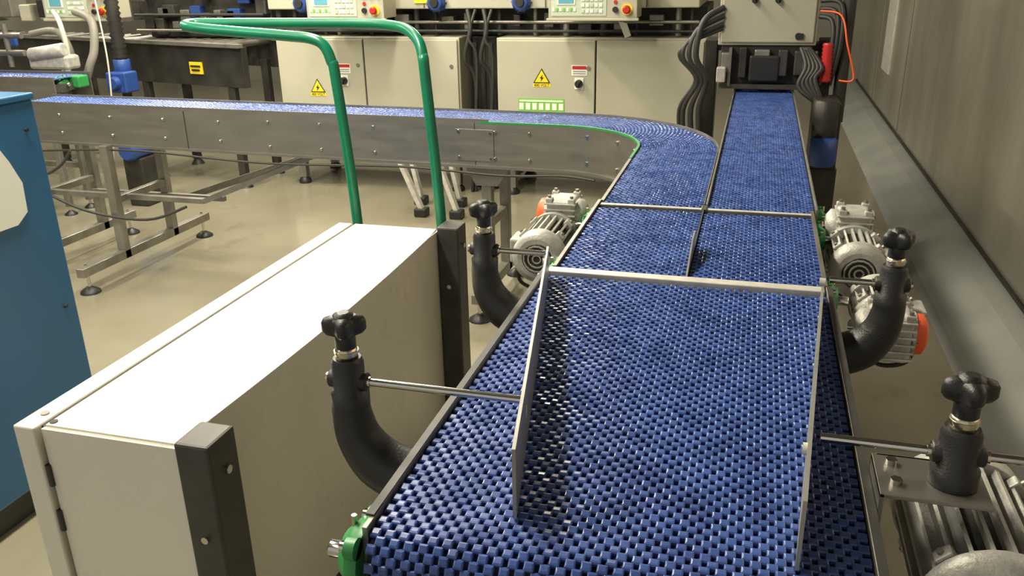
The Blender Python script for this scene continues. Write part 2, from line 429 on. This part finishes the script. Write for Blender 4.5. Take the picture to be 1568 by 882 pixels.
# ============ geared motors
def geared_motor(gx,gy,gz,outward,mdir,mx=0.,mz=-.02,L=.22,r=.068,cap=True,gs=1.,name='geared_motor'):
    bd=Bd(name); bd.T=Matrix.Translation((gx,gy,gz))
    g=.055*gs
    bd.box((0,0,0),(2*g*.8,2*g,2*g),'alu',bev=.012,seg=3)
    for i in range(6):
        z=-g*.8+i*g*.32
        bd.box((0,0,z),(2*g*.88,2*g*1.10,.005),'alu',bev=.001)
    for i in (-1,1):
        for j in (-1,1):
            bd.box((i*g*.62,j*g*.8,g*.95),(.022,.022,.018),'alu',bev=.003)
            bd.cyl((i*g*.62,j*g*.8,g),(i*g*.62,j*g*.8,g+.014),.006,'dullsteel',6)
    bd.prof((-outward*g*.8,0,0),(-outward*(g*.8+.03),0,0),[(0,g*.9),(.6,g*.9),(1,g*.6)],'alu',24)
    bd.prof((outward*g*.8,0,0),(outward*(g*.8+.008),0,0),[(0,g*.92),(1,g*.92)],'alu',24)
    for a in range(0,360,60):
        dy=math.cos(math.radians(a))*g*.8;dz=math.sin(math.radians(a))*g*.8
        bd.cyl((outward*g*.8,dy,dz),(outward*(g*.8+.013),dy,dz),.005,'dullsteel',6)
    if cap: bd.prof((outward*(g*.8+.006),0,0),(outward*(g*.8+.034),0,0),[(0,g*.86),(.7,g*.84),(1,g*.6)],'orange',24)
    y0=mdir*g; y1=mdir*(g+.03); y2=mdir*(g+.03+L); y3=mdir*(g+.03+L+.05)
    c=(mx,mz)
    bd.prof((c[0],y0,c[1]),(c[0],y1,c[1]),[(0,r*.7),(.2,r*1.08),(1,r*1.08)],'alu',32)
    bd.prof((c[0],y1,c[1]),(c[0],y2,c[1]),[(0,r*.80),(1,r*.80)],'machd',32)
    nf=22
    for i in range(nf):
        a=2*math.pi*i/nf
        cx=c[0]+math.cos(a)*r*.9; cz=c[1]+math.sin(a)*r*.9
        bd.box((cx,(y1+y2)/2,cz),(r*.24,abs(y2-y1),.0055),'alu',rot=(0,-a,0))
    bd.prof((c[0],y2,c[1]),(c[0],y3,c[1]),[(0,r*1.06),(.75,r*1.06),(.93,r*.95),(1,r*.8)],'alu',32)
    bd.prof((c[0],y3,c[1]),(c[0],y3+mdir*.002,c[1]),[(0,r*.62),(1,r*.60)],'machd',24)
    for i in range(3):
        rr=r*(.16+.18*i)
        for q in range(16):
            a=2*math.pi*q/16
            bd.box((c[0]+math.cos(a)*rr,y3+mdir*.003,c[1]+math.sin(a)*rr),(.004,.004,rr*.42),'alu',rot=(0,-a,0))
    for a in (45,135,225,315):
        cx=c[0]+math.cos(math.radians(a))*r*.98; cz=c[1]+math.sin(math.radians(a))*r*.98
        for yy in (y1+mdir*.012,y2-mdir*.012):
            bd.box((cx,yy,cz),(.026,.022,.026),'alu',rot=(0,-math.radians(a),0),bev=.003)
            bd.cyl((cx,yy,cz),(cx+math.cos(math.radians(a))*.018,yy,cz+math.sin(math.radians(a))*.018),.005,'dullsteel',6)
    bd.box((c[0]+outward*r*1.15,(y1+y2)/2,c[1]-.01),(r*.6,.085,.075),'alu',bev=.006)
    bd.tube([(c[0]+outward*r*1.3,(y1+y2)/2,c[1]-.05),(c[0]+outward*r*1.2,(y1+y2)/2+.02,c[1]-.13),(c[0]+outward*r*.2,(y1+y2)/2+.06,c[1]-.16),(c[0]-outward*r*.6,(y1+y2)/2+.10,c[1]-.10)],.006,'rubber',8)
    bd.cyl((-outward*(g*.8+.02),0,0),(-outward*(g*.8+.045),0,0),.014,'polish',14)
    return bd.done()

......

## Requirements
Skip the pictures, then retype every line above exactly.

## Written solution
The Blender Python script for this scene continues. Write part 2, from line 429 on. This part finishes the script. Write for Blender 4.5. Take the picture to be 1568 by 882 pixels.
# ============ geared motors
def geared_motor(gx,gy,gz,outward,mdir,mx=0.,mz=-.02,L=.22,r=.068,cap=True,gs=1.,name='geared_motor'):
    bd=Bd(name); bd.T=Matrix.Translation((gx,gy,gz))
    g=.055*gs
    bd.box((0,0,0),(2*g*.8,2*g,2*g),'alu',bev=.012,seg=3)
    for i in range(6):
        z=-g*.8+i*g*.32
        bd.box((0,0,z),(2*g*.88,2*g*1.10,.005),'alu',bev=.001)
    for i in (-1,1):
        for j in (-1,1):
            bd.box((i*g*.62,j*g*.8,g*.95),(.022,.022,.018),'alu',bev=.003)
            bd.cyl((i*g*.62,j*g*.8,g),(i*g*.62,j*g*.8,g+.014),.006,'dullsteel',6)
    bd.prof((-outward*g*.8,0,0),(-outward*(g*.8+.03),0,0),[(0,g*.9),(.6,g*.9),(1,g*.6)],'alu',24)
    bd.prof((outward*g*.8,0,0),(outward*(g*.8+.008),0,0),[(0,g*.92),(1,g*.92)],'alu',24)
    for a in range(0,360,60):
        dy=math.cos(math.radians(a))*g*.8;dz=math.sin(math.radians(a))*g*.8
        bd.cyl((outward*g*.8,dy,dz),(outward*(g*.8+.013),dy,dz),.005,'dullsteel',6)
    if cap: bd.prof((outward*(g*.8+.006),0,0),(outward*(g*.8+.034),0,0),[(0,g*.86),(.7,g*.84),(1,g*.6)],'orange',24)
    y0=mdir*g; y1=mdir*(g+.03); y2=mdir*(g+.03+L); y3=mdir*(g+.03+L+.05)
    c=(mx,mz)
    bd.prof((c[0],y0,c[1]),(c[0],y1,c[1]),[(0,r*.7),(.2,r*1.08),(1,r*1.08)],'alu',32)
    bd.prof((c[0],y1,c[1]),(c[0],y2,c[1]),[(0,r*.80),(1,r*.80)],'machd',32)
    nf=22
    for i in range(nf):
        a=2*math.pi*i/nf
        cx=c[0]+math.cos(a)*r*.9; cz=c[1]+math.sin(a)*r*.9
        bd.box((cx,(y1+y2)/2,cz),(r*.24,abs(y2-y1),.0055),'alu',rot=(0,-a,0))
    bd.prof((c[0],y2,c[1]),(c[0],y3,c[1]),[(0,r*1.06),(.75,r*1.06),(.93,r*.95),(1,r*.8)],'alu',32)
    bd.prof((c[0],y3,c[1]),(c[0],y3+mdir*.002,c[1]),[(0,r*.62),(1,r*.60)],'machd',24)
    for i in range(3):
        rr=r*(.16+.18*i)
        for q in range(16):
            a=2*math.pi*q/16
            bd.box((c[0]+math.cos(a)*rr,y3+mdir*.003,c[1]+math.sin(a)*rr),(.004,.004,rr*.42),'alu',rot=(0,-a,0))
    for a in (45,135,225,315):
        cx=c[0]+math.cos(math.radians(a))*r*.98; cz=c[1]+math.sin(math.radians(a))*r*.98
        for yy in (y1+mdir*.012,y2-mdir*.012):
            bd.box((cx,yy,cz),(.026,.022,.026),'alu',rot=(0,-math.radians(a),0),bev=.003)
            bd.cyl((cx,yy,cz),(cx+math.cos(math.radians(a))*.018,yy,cz+math.sin(math.radians(a))*.018),.005,'dullsteel',6)
    bd.box((c[0]+outward*r*1.15,(y1+y2)/2,c[1]-.01),(r*.6,.085,.075),'alu',bev=.006)
    bd.tube([(c[0]+outward*r*1.3,(y1+y2)/2,c[1]-.05),(c[0]+outward*r*1.2,(y1+y2)/2+.02,c[1]-.13),(c[0]+outward*r*.2,(y1+y2)/2+.06,c[1]-.16),(c[0]-outward*r*.6,(y1+y2)/2+.10,c[1]-.10)],.006,'rubber',8)
    bd.cyl((-outward*(g*.8+.02),0,0),(-outward*(g*.8+.045),0,0),.014,'polish',14)
    return bd.done()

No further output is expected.